--- Data provided ---
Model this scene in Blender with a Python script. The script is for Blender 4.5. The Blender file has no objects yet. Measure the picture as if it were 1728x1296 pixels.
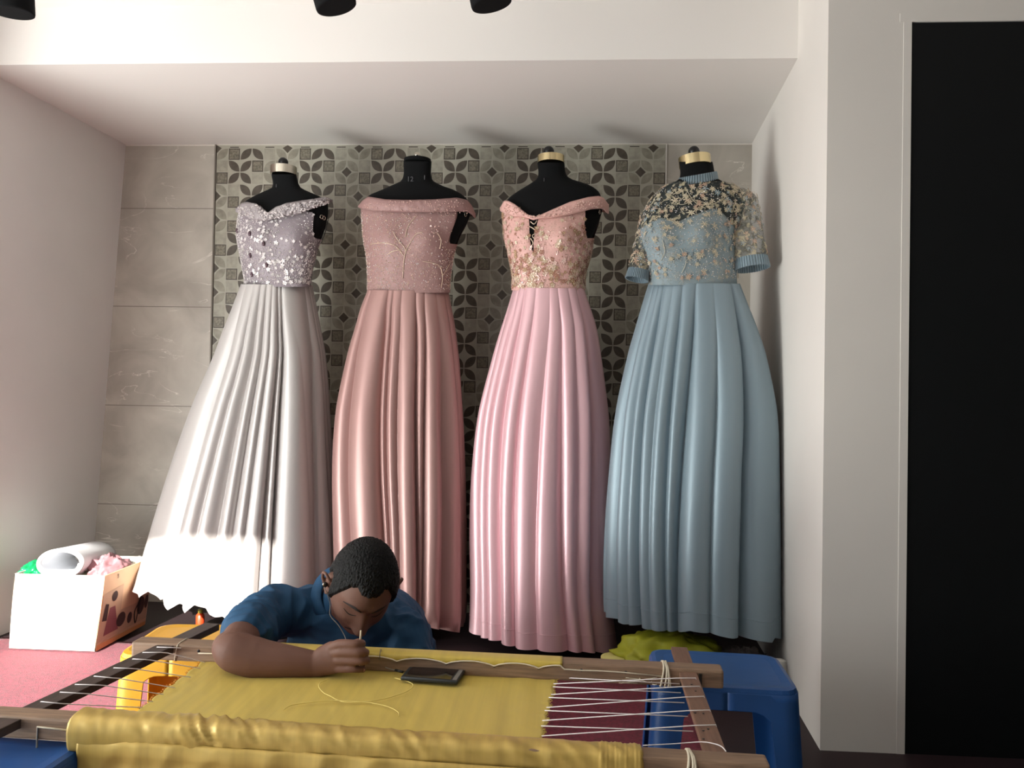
import bpy, bmesh, math, random
from math import sin, cos, pi, radians, exp, sqrt
from mathutils import Vector, Matrix, noise
import numpy as np
random.seed(7)
sc = bpy.context.scene
COL = sc.collection
V = Vector
# ------------------------------------------------------------------ camera
FPX = 1330.0; CH = 0.925
yaw, pit, rol = radians(3.5), radians(.86), radians(1.0)
F_ = V((-sin(yaw)*cos(pit), cos(yaw)*cos(pit), sin(pit)))
R0 = V((cos(yaw), sin(yaw), 0)); U0 = R0.cross(F_)
U_ = cos(rol)*U0 - sin(rol)*R0; R_ = cos(rol)*R0 + sin(rol)*U0
cam = bpy.data.objects.new('camera', bpy.data.cameras.new('camera')); COL.objects.link(cam)
cam.data.sensor_width = 36; cam.data.lens = FPX/1728*36; cam.data.clip_start = .02
cam.matrix_world = Matrix(((R_.x, U_.x, -F_.x, 0), (R_.y, U_.y, -F_.y, 0), (R_.z, U_.z, -F_.z, CH), (0, 0, 0, 1)))
sc.camera = cam
# ------------------------------------------------------------------ light
sc.view_settings.view_transform = 'Standard'; sc.view_settings.look = 'None'
sc.view_settings.gamma = 1; sc.view_settings.use_curve_mapping = False
sc.view_settings.exposure = 0.3
w = bpy.data.worlds.new('world'); sc.world = w; w.use_nodes = True
w.node_tree.nodes['Background'].inputs[0].default_value = (.80, .88, 1, 1)
w.node_tree.nodes['Background'].inputs[1].default_value = .7
SUN_EL, SUN_AZ = radians(23.8), radians(3)
sl = bpy.data.lights.new('sun', 'SUN'); sl.energy = 14; sl.angle = radians(.6); sl.color = (1, .95, .87)
so = bpy.data.objects.new('sun', sl); COL.objects.link(so)
so.rotation_euler = V((sin(SUN_AZ)*cos(SUN_EL), cos(SUN_AZ)*cos(SUN_EL), -sin(SUN_EL))).to_track_quat('-Z', 'Y').to_euler()
def area(name, loc, to, sx, sy, e, col):
    l = bpy.data.lights.new(name, 'AREA'); l.shape = 'RECTANGLE'; l.size = sx; l.size_y = sy; l.energy = e; l.color = col
    o = bpy.data.objects.new(name, l); COL.objects.link(o); o.location = loc
    o.rotation_euler = (V(to)-V(loc)).to_track_quat('-Z', 'Z').to_euler(); return o
area('daylight_left_window', (-2.5, .95, .72), (-.2, 1.75, 1.0), 2.0, 1.3, 44, (.985, 1, .955))
area('daylight_shopfront', (-1.2, -.95, 1.05), (-.1, 3, 1.0), 1.6, 1.6, 1, (1, .985, .96))
area('sunlit_ground_bounce', (-2.35, 1.2, .12), (-.6, 2.2, 1.7), 1.5, .7, 52, (.965, 1, .955))

# ------------------------------------------------------------------ helpers
def ray(x, y): return F_*FPX + R_*(x-864) - U_*(y-648)
CAM = V((0, 0, CH))
def onY(x, y, Y): d = ray(x, y); return CAM + d*(Y/d.y)
def onZ(x, y, Z): d = ray(x, y); return CAM + d*((Z-CH)/d.z)
def interp(tab, x):
    if x <= tab[0][0]: return tab[0][1]
    for a, b in zip(tab, tab[1:]):
        if x <= b[0]: return a[1] + (b[1]-a[1])*(x-a[0])/(b[0]-a[0])
    return tab[-1][1]
def sinterp(tab, x):
    "monotone-ish Catmull-Rom through a table"
    if x <= tab[0][0]: return tab[0][1]
    if x >= tab[-1][0]: return tab[-1][1]
    for i in range(len(tab)-1):
        if x <= tab[i+1][0]: break
    x0, y0 = tab[i]; x1, y1 = tab[i+1]
    m0 = (y1-tab[i-1][1])/(x1-tab[i-1][0]) if i > 0 else (y1-y0)/(x1-x0)
    m1 = (tab[i+2][1]-y0)/(tab[i+2][0]-x0) if i+2 < len(tab) else (y1-y0)/(x1-x0)
    h = x1-x0; t = (x-x0)/h
    return (2*t**3-3*t*t+1)*y0 + (t**3-2*t*t+t)*h*m0 + (-2*t**3+3*t*t)*y1 + (t**3-t*t)*h*m1
def new(name, verts, faces, m=None, parent=None, smooth=True, mats=None, mi=None):
    me = bpy.data.meshes.new(name); me.from_pydata([tuple(v) for v in verts], [], faces)
    if smooth: me.polygons.foreach_set('use_smooth', [True]*len(me.polygons))
    for q in (mats or ([m] if m else [])): me.materials.append(q)
    if mi: me.polygons.foreach_set('material_index', mi)
    me.update()
    o = bpy.data.objects.new(name, me); COL.objects.link(o)
    if parent: put(o, parent)
    return o
def put(o, p):
    o.parent = p; o.matrix_parent_inverse = Matrix.Translation(-V(p.location)) if p.type == 'EMPTY' else Matrix.Identity(4)
def tag(o, label=None, cat=None, group=None, kind=None):
    if label: o['label'] = label
    if cat: o['category'] = cat
    if group: o['group'] = group
    if kind: o['kind'] = kind
    return o
def thing(name, loc, label, cat, group=None):
    o = bpy.data.objects.new(name, None); COL.objects.link(o); o.location = loc; o.empty_display_size = .05
    return tag(o, label, cat, group)
def grid(nu, nv, fn, closed_u=False, off=0):
    vs = [fn(i, j) for j in range(nv) for i in range(nu)]
    fs = []
    for j in range(nv-1):
        for i in range(nu if closed_u else nu-1):
            a = j*nu+i; b = j*nu+(i+1) % nu
            fs.append((off+a, off+b, off+b+nu, off+a+nu))
    return vs, fs
class MB:
    def __init__(s): s.v = []; s.f = []; s.mi = []
    def add(s, vs, fs, mi=0):
        o = len(s.v); s.v += [V(v) for v in vs]; s.f += [tuple(i+o for i in f) for f in fs]; s.mi += [mi]*len(fs); return s
    def build(s, name, m=None, parent=None, smooth=True, mats=None): return new(name, s.v, s.f, m, parent, smooth, mats, s.mi)
    def box(s, c, sz, rot=None, mi=0, bev=0):
        bm = bmesh.new(); bmesh.ops.create_cube(bm, size=1)
        for v in bm.verts: v.co = V((v.co.x*sz[0], v.co.y*sz[1], v.co.z*sz[2]))
        if bev: bmesh.ops.bevel(bm, geom=bm.edges[:], offset=bev, segments=2, affect='EDGES', profile=.6)
        M = Matrix.Translation(c) @ (rot.to_4x4() if rot else Matrix.Identity(4))
        bm.transform(M); bm.verts.index_update()
        s.add([v.co.copy() for v in bm.verts], [[v.index for v in f.verts] for f in bm.faces], mi); bm.free(); return s
    def beam(s, a, b, w, h, mi=0, bev=.003, up=V((0, 0, 1))):
        a, b = V(a), V(b); x = (b-a).normalized(); y = up.cross(x).normalized(); z = x.cross(y)
        rot = Matrix((x, y, z)).transposed()
        return s.box((a+b)/2, ((b-a).length, w, h), rot, mi, bev)
    def tube(s, pts, r, n=8, mi=0, caps=True):
        pts = [V(p) for p in pts]; rs = r if isinstance(r, (list, tuple)) else [r]*len(pts)
        vs = []; up = None
        for i, p in enumerate(pts):
            t = (pts[min(i+1, len(pts)-1)]-pts[max(i-1, 0)]).normalized()
            if up is None: up = t.orthogonal().normalized()
            up = (up - t*up.dot(t)).normalized(); sd = t.cross(up)
            for k in range(n):
                a = 2*pi*k/n; vs.append(p+(up*cos(a)+sd*sin(a))*rs[i])
        fs = [(j*n+k, j*n+(k+1) % n, (j+1)*n+(k+1) % n, (j+1)*n+k) for j in range(len(pts)-1) for k in range(n)]
        if caps: fs += [tuple(range(n-1, -1, -1)), tuple(range((len(pts)-1)*n, len(pts)*n))]
        return s.add(vs, fs, mi)
    def ball(s, c, r, seg=12, mi=0, rot=None):
        r = (r, r, r) if not isinstance(r, (tuple, list)) else r
        vs = []; fs = []; m = seg//2
        for j in range(m+1):
            for i in range(seg):
                a = 2*pi*i/seg; b = pi*j/m-pi/2
                p = V((cos(a)*cos(b)*r[0], sin(a)*cos(b)*r[1], sin(b)*r[2]))
                vs.append(V(c)+(rot @ p if rot else p))
        for j in range(m):
            for i in range(seg):
                fs.append((j*seg+i, j*seg+(i+1) % seg, (j+1)*seg+(i+1) % seg, (j+1)*seg+i))
        return s.add(vs, fs, mi)
    def lathe(s, c, prof, n=32, mi=0, rot=None):
        vs = []
        for r, z in prof:
            for i in range(n):
                p = V((cos(2*pi*i/n)*r, sin(2*pi*i/n)*r, z)); vs.append(V(c)+(rot @ p if rot else p))
        fs = [(j*n+i, j*n+(i+1) % n, (j+1)*n+(i+1) % n, (j+1)*n+i) for j in range(len(prof)-1) for i in range(n)]
        fs += [tuple(range(n-1, -1, -1)), tuple(range((len(prof)-1)*n, len(prof)*n))]
        return s.add(vs, fs, mi)
def spline(pts, n):
    pts = [V(p) for p in pts]; out = []
    m = len(pts)
    for k in range(n):
        t = k/(n-1)*(m-1); i = min(int(t), m-2); t -= i
        p0 = pts[max(i-1, 0)]; p1 = pts[i]; p2 = pts[i+1]; p3 = pts[min(i+2, m-1)]
        out.append(.5*((2*p1)+(p2-p0)*t+(2*p0-5*p1+4*p2-p3)*t*t+(3*p1-p0-3*p2+p3)*t**3))
    return out
def shade_auto(o, ang=35):
    pass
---
(Task instructions)
All lines in the data that contain the word "scene" should be copied.

(Complete response)
Model this scene in Blender with a Python script. The script is for Blender 4.5. The Blender file has no objects yet. Measure the picture as if it were 1728x1296 pixels.
sc = bpy.context.scene